Instructions to follow: Read the lines that follow and pick out every one containing the word "scene".

Collected data:
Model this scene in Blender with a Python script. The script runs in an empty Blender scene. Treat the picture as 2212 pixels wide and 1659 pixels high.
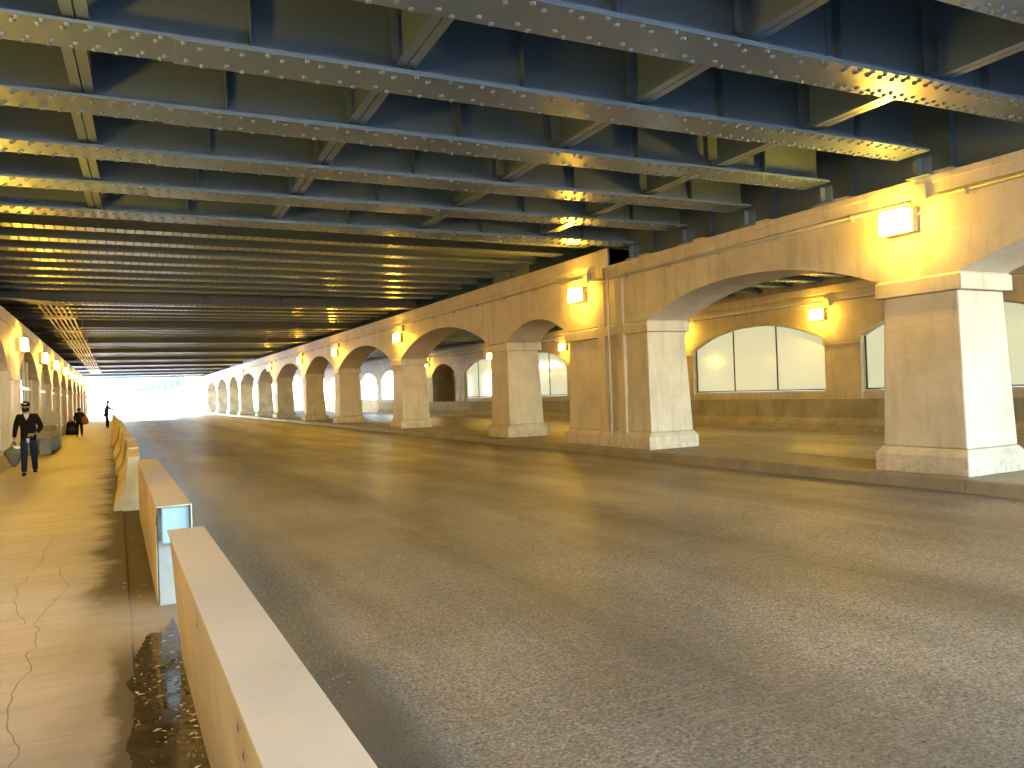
import bpy, bmesh, math, random
from mathutils import Vector, Matrix
random.seed(7)
R = math.radians
C = bpy.context.scene
# ------------------------------------------------------------------ camera
PW, PH, PF = 2212., 1659., 1665.
dY = Vector((250 - PW/2, PH/2 - 873, PF)).normalized()
h2 = Vector((3000 - PW/2, PH/2 - (873 - .035*2750), PF))
up = dY.cross(h2).normalized()
if up.y < 0: up = -up
dX = up.cross(dY).normalized()
if dX.x < 0: dX = -dX
cam = bpy.data.cameras.new('camera'); co = bpy.data.objects.new('camera', cam)
C.collection.objects.link(co); C.camera = co
cam.sensor_width = 36; cam.lens = 36*PF/PW; cam.clip_start = .05; cam.clip_end = 3000
m3 = Matrix(((dX.x, dX.y, -dX.z), (dY.x, dY.y, -dY.z), (up.x, up.y, -up.z)))
co.matrix_world = Matrix.Translation((0, 0, 1.8)) @ m3.to_4x4()
# ------------------------------------------------------------------ world, sun, exposure
SUN_EL, SUN_AZ = R(24), R(-66)      # azimuth from +Y, towards -X
wd = bpy.data.worlds.new("World"); C.world = wd; wd.use_nodes = True
wn = wd.node_tree; bg = wn.nodes['Background']
sky = wn.nodes.new('ShaderNodeTexSky'); sky.sky_type = 'NISHITA'; sky.sun_disc = False
sky.sun_elevation = SUN_EL; sky.sun_rotation = SUN_AZ
sky.air_density = 1.6; sky.dust_density = .3; sky.ozone_density = 4
wn.links.new(sky.outputs[0], bg.inputs[0]); bg.inputs[1].default_value = .15
sl = bpy.data.lights.new('sun', 'SUN'); sl.energy = 5.0; sl.angle = R(.5); sl.color = (1, .95, .88)
so = bpy.data.objects.new('sun', sl); C.collection.objects.link(so)
sd = Vector((math.sin(SUN_AZ)*math.cos(SUN_EL), math.cos(SUN_AZ)*math.cos(SUN_EL), math.sin(SUN_EL)))
so.rotation_euler = sd.to_track_quat('Z', 'Y').to_euler()
vs = C.view_settings; vs.view_transform = 'Standard'; vs.look = 'None'; vs.gamma = 1; vs.use_curve_mapping = False
vs.exposure = 4.95
LAMP = 7.2           # emission of the lamp lenses
LCOL = (1.0, .56, .05)
cy = C.cycles
cy.max_bounces = 8; cy.diffuse_bounces = 5; cy.glossy_bounces = 4; cy.sample_clamp_indirect = 3.0
cy.caustics_reflective = False; cy.caustics_refractive = False

# ------------------------------------------------------------------ helpers
COL = C.collection
def label(o, lab=None, cat=None, group=None, kind=None):
    if lab: o['label'] = lab
    if cat: o['category'] = cat
    if group: o['group'] = group
    if kind: o['kind'] = kind
    return o
def empty(name, loc=(0, 0, 0), rz=0):
    o = bpy.data.objects.new(name, None); o.location = loc; o.rotation_euler = (0, 0, rz)
    o.empty_display_size = .2; COL.objects.link(o); return o
def copy_tree(o, parent=None):
    c = o.copy(); COL.objects.link(c)
    if parent is not None: c.parent = parent
    for ch in list(o.children): copy_tree(ch, c)
    return c
class MB:
    def __init__(s): s.v = []; s.f = []; s.sm0 = None
    def face(s, pts):
        n = len(s.v); s.v += [tuple(p) for p in pts]; s.f.append(list(range(n, n+len(pts)))); return s
    def box(s, x0, x1, y0, y1, z0, z1):
        n = len(s.v)
        s.v += [(x, y, z) for z in (z0, z1) for y in (y0, y1) for x in (x0, x1)]
        for q in ((0, 2, 3, 1), (4, 5, 7, 6), (0, 1, 5, 4), (2, 6, 7, 3), (0, 4, 6, 2), (1, 3, 7, 5)):
            s.f.append([n+i for i in q])
        return s
    def frus(s, a, b, z0, z1):      # a,b = (x0,x1,y0,y1) at z0 and z1
        n = len(s.v)
        for (x0, x1, y0, y1), z in ((a, z0), (b, z1)):
            s.v += [(x0, y0, z), (x1, y0, z), (x0, y1, z), (x1, y1, z)]
        for q in ((0, 2, 3, 1), (4, 5, 7, 6), (0, 1, 5, 4), (2, 6, 7, 3), (0, 4, 6, 2), (1, 3, 7, 5)):
            s.f.append([n+i for i in q])
        return s
    def prism(s, pts, axis, a, b):   # polygon (u,v) extruded along axis
        n = len(s.v); k = len(pts)
        def P(u, v, w):
            return {'x': (w, u, v), 'y': (u, w, v), 'z': (u, v, w)}[axis]
        for w in (a, b): s.v += [P(u, v, w) for u, v in pts]
        s.f.append(list(range(n, n+k))[::-1]); s.f.append(list(range(n+k, n+2*k)))
        for i in range(k):
            j = (i+1) % k; s.f.append([n+i, n+j, n+k+j, n+k+i])
        return s
    def tube(s, pts, r, seg=8, cap=True):
        pts = [Vector(p) for p in pts]; n0 = len(s.v); k = len(pts)
        rr = r if isinstance(r, (list, tuple)) else [r]*k
        prev = None
        for i, p in enumerate(pts):
            d = (pts[min(i+1, k-1)] - pts[max(i-1, 0)]).normalized()
            if prev is None:
                a = d.orthogonal().normalized()
            else:
                a = (prev - d*prev.dot(d)).normalized()
            prev = a; b = d.cross(a)
            for q in range(seg):
                t = 2*math.pi*q/seg
                s.v.append(tuple(p + (a*math.cos(t) + b*math.sin(t))*rr[i]))
        for i in range(k-1):
            for q in range(seg):
                q2 = (q+1) % seg
                s.f.append([n0+i*seg+q, n0+i*seg+q2, n0+(i+1)*seg+q2, n0+(i+1)*seg+q])
        if cap:
            s.f.append([n0+q for q in range(seg)][::-1]); s.f.append([n0+(k-1)*seg+q for q in range(seg)])
        return s
    def dome(s, c, n, r, h=None, seg=7):
        c = Vector(c); n = Vector(n).normalized(); a = n.orthogonal().normalized(); b = n.cross(a); h = h or r*.75
        n0 = len(s.v)
        for rad, hh in ((r, 0), (r*.8, h*.62)):
            for q in range(seg):
                t = 2*math.pi*q/seg
                s.v.append(tuple(c + (a*math.cos(t)+b*math.sin(t))*rad + n*hh))
        s.v.append(tuple(c+n*h))
        for q in range(seg):
            q2 = (q+1) % seg
            s.f.append([n0+q, n0+q2, n0+seg+q2, n0+seg+q]); s.f.append([n0+seg+q, n0+seg+q2, n0+2*seg])
        return s
    def ball(s, c, rx, ry, rz, seg=12, rings=8):
        n0 = len(s.v)
        for i in range(rings+1):
            ph = math.pi*i/rings
            for q in range(seg):
                t = 2*math.pi*q/seg
                s.v.append((c[0]+rx*math.sin(ph)*math.cos(t), c[1]+ry*math.sin(ph)*math.sin(t), c[2]+rz*math.cos(ph)))
        for i in range(rings):
            for q in range(seg):
                q2 = (q+1) % seg
                s.f.append([n0+i*seg+q, n0+(i+1)*seg+q, n0+(i+1)*seg+q2, n0+i*seg+q2])
        return s
    def build(s, name, mat, parent=None, smooth=False, bevel=0, fix=True, loc=None):
        me = bpy.data.meshes.new(name); me.from_pydata(s.v, [], s.f)
        me.materials.append(mat)
        if fix:
            bm = bmesh.new(); bm.from_mesh(me); bmesh.ops.remove_doubles(bm, verts=bm.verts, dist=1e-5)
            bmesh.ops.recalc_face_normals(bm, faces=bm.faces); bm.to_mesh(me); bm.free()
        if smooth: me.polygons.foreach_set('use_smooth', [True]*len(me.polygons))
        if s.sm0 is not None:
            a = [False]*len(me.polygons)
            for i in range(s.sm0, len(a)): a[i] = True
            me.polygons.foreach_set('use_smooth', a)
        me.update()
        o = bpy.data.objects.new(name, me); COL.objects.link(o)
        if parent is not None: o.parent = parent
        if loc: o.location = loc
        if bevel:
            b = o.modifiers.new('bevel', 'BEVEL'); b.width = bevel; b.segments = 2; b.limit_method = 'ANGLE'; b.angle_limit = R(40)
        return o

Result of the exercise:
Model this scene in Blender with a Python script. The script runs in an empty Blender scene. Treat the picture as 2212 pixels wide and 1659 pixels high.
C = bpy.context.scene